Raw data:

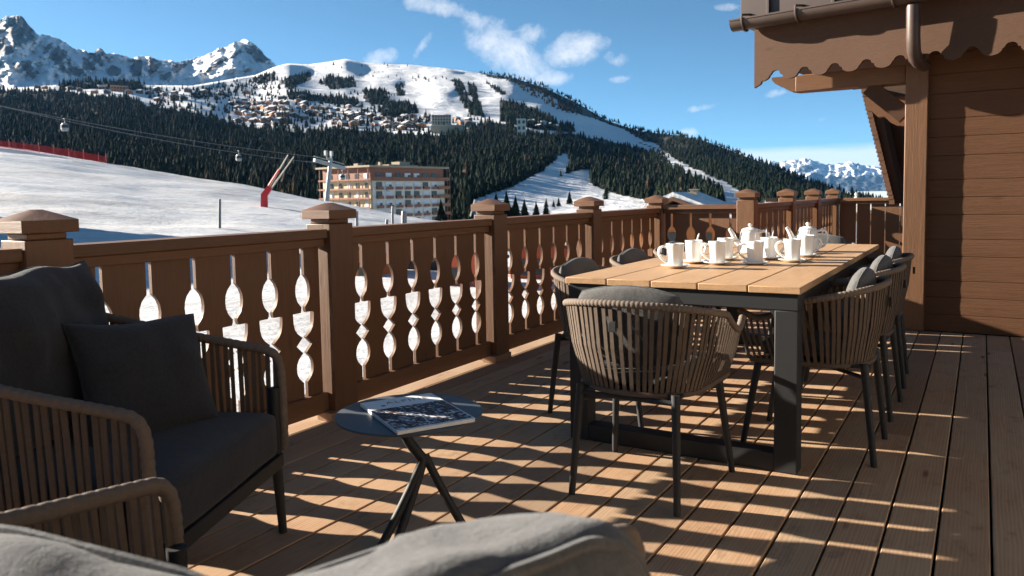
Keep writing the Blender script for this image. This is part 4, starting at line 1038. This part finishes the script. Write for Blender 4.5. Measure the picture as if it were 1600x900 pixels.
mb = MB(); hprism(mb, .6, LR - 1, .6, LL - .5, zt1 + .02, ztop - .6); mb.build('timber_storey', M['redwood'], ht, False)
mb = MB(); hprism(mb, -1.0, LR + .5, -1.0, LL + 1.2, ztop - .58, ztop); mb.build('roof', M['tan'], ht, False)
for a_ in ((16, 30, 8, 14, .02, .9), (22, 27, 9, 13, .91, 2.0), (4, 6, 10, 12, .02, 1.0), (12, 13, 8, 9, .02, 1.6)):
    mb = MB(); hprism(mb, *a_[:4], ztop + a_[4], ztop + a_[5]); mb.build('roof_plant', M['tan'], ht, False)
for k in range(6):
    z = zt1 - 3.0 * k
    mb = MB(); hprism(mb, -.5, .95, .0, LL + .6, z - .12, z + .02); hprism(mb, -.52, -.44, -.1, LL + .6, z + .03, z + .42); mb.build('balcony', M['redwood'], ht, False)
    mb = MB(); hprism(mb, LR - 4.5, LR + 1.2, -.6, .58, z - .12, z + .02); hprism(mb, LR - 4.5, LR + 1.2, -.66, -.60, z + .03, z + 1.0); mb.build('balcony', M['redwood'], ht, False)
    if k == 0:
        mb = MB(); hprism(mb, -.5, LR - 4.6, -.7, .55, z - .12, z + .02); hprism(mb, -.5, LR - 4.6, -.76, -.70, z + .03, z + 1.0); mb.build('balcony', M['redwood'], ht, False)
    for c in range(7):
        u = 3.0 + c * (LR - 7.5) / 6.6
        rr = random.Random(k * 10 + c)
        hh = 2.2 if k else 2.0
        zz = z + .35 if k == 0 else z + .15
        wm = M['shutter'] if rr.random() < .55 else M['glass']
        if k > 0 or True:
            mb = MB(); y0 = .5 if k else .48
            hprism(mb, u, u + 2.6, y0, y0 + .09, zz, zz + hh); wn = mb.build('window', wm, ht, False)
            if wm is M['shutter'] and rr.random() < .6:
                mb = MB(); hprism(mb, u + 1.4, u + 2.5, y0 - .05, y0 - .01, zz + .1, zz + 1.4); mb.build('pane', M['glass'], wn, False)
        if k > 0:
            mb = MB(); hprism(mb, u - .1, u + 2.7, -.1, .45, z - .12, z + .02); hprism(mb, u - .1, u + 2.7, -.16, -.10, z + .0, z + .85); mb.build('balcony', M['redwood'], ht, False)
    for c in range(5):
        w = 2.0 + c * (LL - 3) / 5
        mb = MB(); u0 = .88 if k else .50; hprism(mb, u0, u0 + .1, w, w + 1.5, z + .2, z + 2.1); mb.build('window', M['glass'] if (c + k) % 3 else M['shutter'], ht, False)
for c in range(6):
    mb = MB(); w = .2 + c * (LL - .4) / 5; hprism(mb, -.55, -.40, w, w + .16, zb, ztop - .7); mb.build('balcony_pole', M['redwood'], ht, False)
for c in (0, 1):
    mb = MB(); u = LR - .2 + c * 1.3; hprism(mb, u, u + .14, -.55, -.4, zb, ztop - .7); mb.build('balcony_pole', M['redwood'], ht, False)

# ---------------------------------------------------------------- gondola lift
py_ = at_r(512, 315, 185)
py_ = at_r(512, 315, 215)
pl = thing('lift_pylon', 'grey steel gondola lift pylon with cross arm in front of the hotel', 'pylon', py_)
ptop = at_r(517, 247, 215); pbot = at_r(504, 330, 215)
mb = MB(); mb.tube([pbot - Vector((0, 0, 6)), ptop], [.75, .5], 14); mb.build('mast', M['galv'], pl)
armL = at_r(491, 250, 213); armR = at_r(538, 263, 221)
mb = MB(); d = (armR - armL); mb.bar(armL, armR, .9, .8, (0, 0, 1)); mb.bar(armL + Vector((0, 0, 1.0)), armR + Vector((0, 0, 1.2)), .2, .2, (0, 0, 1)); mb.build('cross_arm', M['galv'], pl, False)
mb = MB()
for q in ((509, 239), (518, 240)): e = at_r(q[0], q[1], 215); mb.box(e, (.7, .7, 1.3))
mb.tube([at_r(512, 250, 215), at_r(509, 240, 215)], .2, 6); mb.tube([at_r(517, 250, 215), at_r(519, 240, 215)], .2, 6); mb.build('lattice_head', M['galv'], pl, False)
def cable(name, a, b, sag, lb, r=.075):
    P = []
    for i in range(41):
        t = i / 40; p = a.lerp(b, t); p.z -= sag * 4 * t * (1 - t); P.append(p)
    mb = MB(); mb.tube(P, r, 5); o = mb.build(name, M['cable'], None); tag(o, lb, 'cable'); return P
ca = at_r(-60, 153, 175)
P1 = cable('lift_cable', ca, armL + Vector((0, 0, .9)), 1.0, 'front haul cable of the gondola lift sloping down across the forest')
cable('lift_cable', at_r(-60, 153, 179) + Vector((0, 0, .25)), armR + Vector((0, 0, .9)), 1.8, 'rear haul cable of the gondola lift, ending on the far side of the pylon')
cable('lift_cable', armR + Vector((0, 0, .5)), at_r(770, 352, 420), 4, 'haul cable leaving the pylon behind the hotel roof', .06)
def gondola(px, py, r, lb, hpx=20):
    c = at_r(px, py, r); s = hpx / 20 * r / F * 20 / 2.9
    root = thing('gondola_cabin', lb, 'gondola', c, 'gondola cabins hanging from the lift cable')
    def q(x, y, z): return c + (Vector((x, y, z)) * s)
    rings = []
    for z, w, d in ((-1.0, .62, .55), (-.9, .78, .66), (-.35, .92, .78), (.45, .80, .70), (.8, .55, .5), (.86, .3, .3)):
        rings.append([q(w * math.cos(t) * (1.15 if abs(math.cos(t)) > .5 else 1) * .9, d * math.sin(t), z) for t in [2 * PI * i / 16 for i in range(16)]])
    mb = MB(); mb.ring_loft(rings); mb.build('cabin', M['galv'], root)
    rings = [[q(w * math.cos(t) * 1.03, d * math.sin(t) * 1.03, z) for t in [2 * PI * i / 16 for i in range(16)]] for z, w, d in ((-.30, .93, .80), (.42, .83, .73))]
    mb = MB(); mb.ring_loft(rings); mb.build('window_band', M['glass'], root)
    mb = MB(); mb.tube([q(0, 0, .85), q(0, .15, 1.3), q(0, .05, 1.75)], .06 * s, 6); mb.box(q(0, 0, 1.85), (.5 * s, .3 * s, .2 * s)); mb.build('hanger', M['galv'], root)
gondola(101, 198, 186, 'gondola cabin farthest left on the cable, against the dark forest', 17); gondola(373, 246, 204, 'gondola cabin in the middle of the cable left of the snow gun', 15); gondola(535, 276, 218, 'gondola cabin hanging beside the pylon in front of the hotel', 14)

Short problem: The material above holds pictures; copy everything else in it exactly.

Task output:
Keep writing the Blender script for this image. This is part 4, starting at line 1038. This part finishes the script. Write for Blender 4.5. Measure the picture as if it were 1600x900 pixels.
mb = MB(); hprism(mb, .6, LR - 1, .6, LL - .5, zt1 + .02, ztop - .6); mb.build('timber_storey', M['redwood'], ht, False)
mb = MB(); hprism(mb, -1.0, LR + .5, -1.0, LL + 1.2, ztop - .58, ztop); mb.build('roof', M['tan'], ht, False)
for a_ in ((16, 30, 8, 14, .02, .9), (22, 27, 9, 13, .91, 2.0), (4, 6, 10, 12, .02, 1.0), (12, 13, 8, 9, .02, 1.6)):
    mb = MB(); hprism(mb, *a_[:4], ztop + a_[4], ztop + a_[5]); mb.build('roof_plant', M['tan'], ht, False)
for k in range(6):
    z = zt1 - 3.0 * k
    mb = MB(); hprism(mb, -.5, .95, .0, LL + .6, z - .12, z + .02); hprism(mb, -.52, -.44, -.1, LL + .6, z + .03, z + .42); mb.build('balcony', M['redwood'], ht, False)
    mb = MB(); hprism(mb, LR - 4.5, LR + 1.2, -.6, .58, z - .12, z + .02); hprism(mb, LR - 4.5, LR + 1.2, -.66, -.60, z + .03, z + 1.0); mb.build('balcony', M['redwood'], ht, False)
    if k == 0:
        mb = MB(); hprism(mb, -.5, LR - 4.6, -.7, .55, z - .12, z + .02); hprism(mb, -.5, LR - 4.6, -.76, -.70, z + .03, z + 1.0); mb.build('balcony', M['redwood'], ht, False)
    for c in range(7):
        u = 3.0 + c * (LR - 7.5) / 6.6
        rr = random.Random(k * 10 + c)
        hh = 2.2 if k else 2.0
        zz = z + .35 if k == 0 else z + .15
        wm = M['shutter'] if rr.random() < .55 else M['glass']
        if k > 0 or True:
            mb = MB(); y0 = .5 if k else .48
            hprism(mb, u, u + 2.6, y0, y0 + .09, zz, zz + hh); wn = mb.build('window', wm, ht, False)
            if wm is M['shutter'] and rr.random() < .6:
                mb = MB(); hprism(mb, u + 1.4, u + 2.5, y0 - .05, y0 - .01, zz + .1, zz + 1.4); mb.build('pane', M['glass'], wn, False)
        if k > 0:
            mb = MB(); hprism(mb, u - .1, u + 2.7, -.1, .45, z - .12, z + .02); hprism(mb, u - .1, u + 2.7, -.16, -.10, z + .0, z + .85); mb.build('balcony', M['redwood'], ht, False)
    for c in range(5):
        w = 2.0 + c * (LL - 3) / 5
        mb = MB(); u0 = .88 if k else .50; hprism(mb, u0, u0 + .1, w, w + 1.5, z + .2, z + 2.1); mb.build('window', M['glass'] if (c + k) % 3 else M['shutter'], ht, False)
for c in range(6):
    mb = MB(); w = .2 + c * (LL - .4) / 5; hprism(mb, -.55, -.40, w, w + .16, zb, ztop - .7); mb.build('balcony_pole', M['redwood'], ht, False)
for c in (0, 1):
    mb = MB(); u = LR - .2 + c * 1.3; hprism(mb, u, u + .14, -.55, -.4, zb, ztop - .7); mb.build('balcony_pole', M['redwood'], ht, False)

# ---------------------------------------------------------------- gondola lift
py_ = at_r(512, 315, 185)
py_ = at_r(512, 315, 215)
pl = thing('lift_pylon', 'grey steel gondola lift pylon with cross arm in front of the hotel', 'pylon', py_)
ptop = at_r(517, 247, 215); pbot = at_r(504, 330, 215)
mb = MB(); mb.tube([pbot - Vector((0, 0, 6)), ptop], [.75, .5], 14); mb.build('mast', M['galv'], pl)
armL = at_r(491, 250, 213); armR = at_r(538, 263, 221)
mb = MB(); d = (armR - armL); mb.bar(armL, armR, .9, .8, (0, 0, 1)); mb.bar(armL + Vector((0, 0, 1.0)), armR + Vector((0, 0, 1.2)), .2, .2, (0, 0, 1)); mb.build('cross_arm', M['galv'], pl, False)
mb = MB()
for q in ((509, 239), (518, 240)): e = at_r(q[0], q[1], 215); mb.box(e, (.7, .7, 1.3))
mb.tube([at_r(512, 250, 215), at_r(509, 240, 215)], .2, 6); mb.tube([at_r(517, 250, 215), at_r(519, 240, 215)], .2, 6); mb.build('lattice_head', M['galv'], pl, False)
def cable(name, a, b, sag, lb, r=.075):
    P = []
    for i in range(41):
        t = i / 40; p = a.lerp(b, t); p.z -= sag * 4 * t * (1 - t); P.append(p)
    mb = MB(); mb.tube(P, r, 5); o = mb.build(name, M['cable'], None); tag(o, lb, 'cable'); return P
ca = at_r(-60, 153, 175)
P1 = cable('lift_cable', ca, armL + Vector((0, 0, .9)), 1.0, 'front haul cable of the gondola lift sloping down across the forest')
cable('lift_cable', at_r(-60, 153, 179) + Vector((0, 0, .25)), armR + Vector((0, 0, .9)), 1.8, 'rear haul cable of the gondola lift, ending on the far side of the pylon')
cable('lift_cable', armR + Vector((0, 0, .5)), at_r(770, 352, 420), 4, 'haul cable leaving the pylon behind the hotel roof', .06)
def gondola(px, py, r, lb, hpx=20):
    c = at_r(px, py, r); s = hpx / 20 * r / F * 20 / 2.9
    root = thing('gondola_cabin', lb, 'gondola', c, 'gondola cabins hanging from the lift cable')
    def q(x, y, z): return c + (Vector((x, y, z)) * s)
    rings = []
    for z, w, d in ((-1.0, .62, .55), (-.9, .78, .66), (-.35, .92, .78), (.45, .80, .70), (.8, .55, .5), (.86, .3, .3)):
        rings.append([q(w * math.cos(t) * (1.15 if abs(math.cos(t)) > .5 else 1) * .9, d * math.sin(t), z) for t in [2 * PI * i / 16 for i in range(16)]])
    mb = MB(); mb.ring_loft(rings); mb.build('cabin', M['galv'], root)
    rings = [[q(w * math.cos(t) * 1.03, d * math.sin(t) * 1.03, z) for t in [2 * PI * i / 16 for i in range(16)]] for z, w, d in ((-.30, .93, .80), (.42, .83, .73))]
    mb = MB(); mb.ring_loft(rings); mb.build('window_band', M['glass'], root)
    mb = MB(); mb.tube([q(0, 0, .85), q(0, .15, 1.3), q(0, .05, 1.75)], .06 * s, 6); mb.box(q(0, 0, 1.85), (.5 * s, .3 * s, .2 * s)); mb.build('hanger', M['galv'], root)
gondola(101, 198, 186, 'gondola cabin farthest left on the cable, against the dark forest', 17); gondola(373, 246, 204, 'gondola cabin in the middle of the cable left of the snow gun', 15); gondola(535, 276, 218, 'gondola cabin hanging beside the pylon in front of the hotel', 14)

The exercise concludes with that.